At that inauguration and reception on April 11, 2003, Husain not only did a ‘live’ painting, which he titled ‘Gajagamini’, inspired by actress Madhuri Dixit, he also told a gathering – which included this writer – that ‘Lightning’ was his favorite painting. Only a few panels of the work were displayed that time, due to the paucity of space at the gallery.

“This is one of my most significant paintings. The horses in ‘Lightning’ have sheer energy in minimum of lines. They say that when there is lightning in the sky white horses are cutting across the spaces,” Husain said.

According to the condition set by Husain when he sold it, the 12 panels of ‘Lightning’ have to be interchanged every time they are moved for a fresh display. That, said Husain, would give new insights to the lovers of art.

“It is like cut-off poetry, where the poets got fed up with the logic of thought; where even if you mix the lines, there is still logic, meaning. You get a new dimension,” he said in an interview.

The year Husain did the painting, Gandhi imposed emergency across India in response to what she perceived as a state of dangerous instability in the country.

‘Lightning’ is filled with visual references to India in the 1970s and allusions to Indira Gandhi, though she is absent visually, notes Asia Society. Against a background of green, red, blue, and purple, white horses outlined in black charge in an energetic and frenetic line toward the left, as if indicating the unstoppable progress of the new nation.

A grain stalk references India’s Green Revolution from 1967 to 1978 that was initiated by the Prime Minister in an attempt to make the nation self-sufficient in grain production. A depiction of a mother with her two young children marked with a red triangle denotes India’s family planning policies, which included mass, forced sterilization under the State of Emergency. Other visual references in ‘Lightning’ evoke the country’s industrial and military ambitions.

Juxtaposed with the painting’s contemporary references are images of horses that Husain modeled after historical prototypes: the horse from Tang Dynasty tomb pottery and the ink paintings of twentieth-century Chinese master Xu Beihong.

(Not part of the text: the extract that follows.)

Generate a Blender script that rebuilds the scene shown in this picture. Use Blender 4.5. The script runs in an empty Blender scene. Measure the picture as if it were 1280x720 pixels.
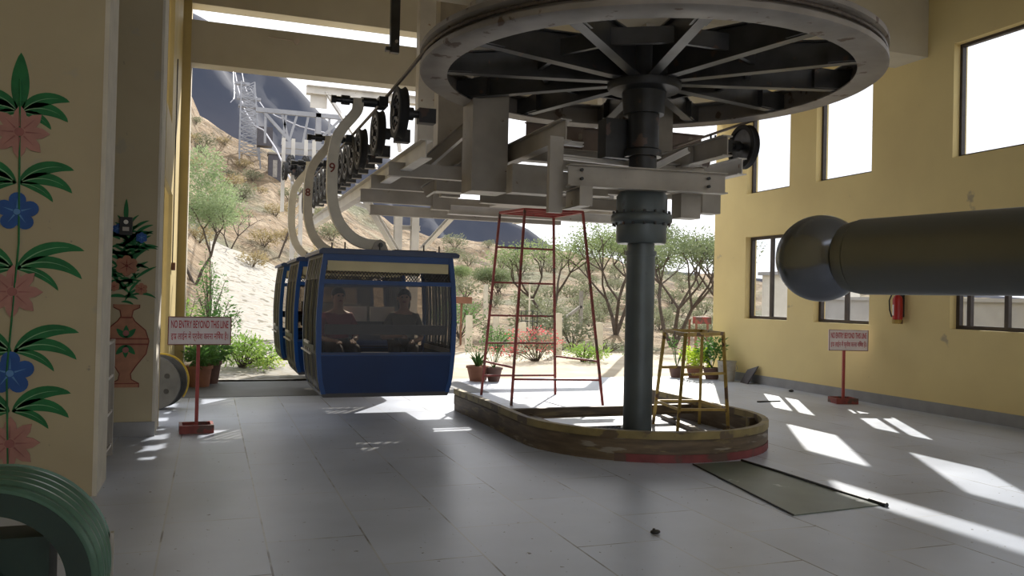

‘Lightning’ is also part of a series of paintings about Indira Gandhi, which Husain continued even after her assassination in 1984. Ironically, by the 1970s, Husain’s depiction of the political leader as the embodiment of Mother India resulted in the loss of support of some members of the intelligentsia and artistic community critical of Gandhi’s leadership.

‘Lightning’ is also emblematic of Husain’s rebellious nature, which made him an icon in the art world.

He had said in an interview to this writer: “Unless you break norms, how can you discover life.”

In an interview to News India Times, at the reception for ‘Lightning’ at the Asia Society, Kent Charugundla said that the exhibition of ‘Lightning’ is “very, very important not just for me but for Indian art and also for artist M F Husain.”

He said it is also a sign of how as “a globe we are appreciating and looking at art after a long time,” adding that, “it is mind boggling to me to see this work like this. And I’m amazed and humbled, to just sit and look at this work (being put up as a single piece of art).

Charugundla said that the work had been in storage all these years, but there has been a lot of interest from other museums to display it.

Asked how he remembers Husain, what stands out for him about the artist, Charugundla said: “In my mind, I remember him telling me this is the most important work that he has done, and one of the most seminal works from his collection. He kept it from 1975 till 2002.”

“I only wish he (Husain) were to see it here like this in his life time. He would have been happy to look at this in a museum setting, as a single solo painting.”

Charugundla opined that for him the painting was only about horses, regardless of what others saw in it, when asked of the political ramifications of finally unveiling it with the Indian general elections scheduled for next month.

“I live in New York City. I’m an American. I really don’t know what really goes on elsewhere, to be honest. I lend works to museums, whether it is Husain, Ram Kumar or Raza. Or Krishen Khanna. I collect works, of the Progressive Artists,” Charugundla said, adding, “If you look at this (‘Lightning’), I see horses. I don’t see anything else but horses. I don’t know what you see, or other people see. But for me, it is lightning. It is the movement of the horses, and the way they are projected on the canvas.”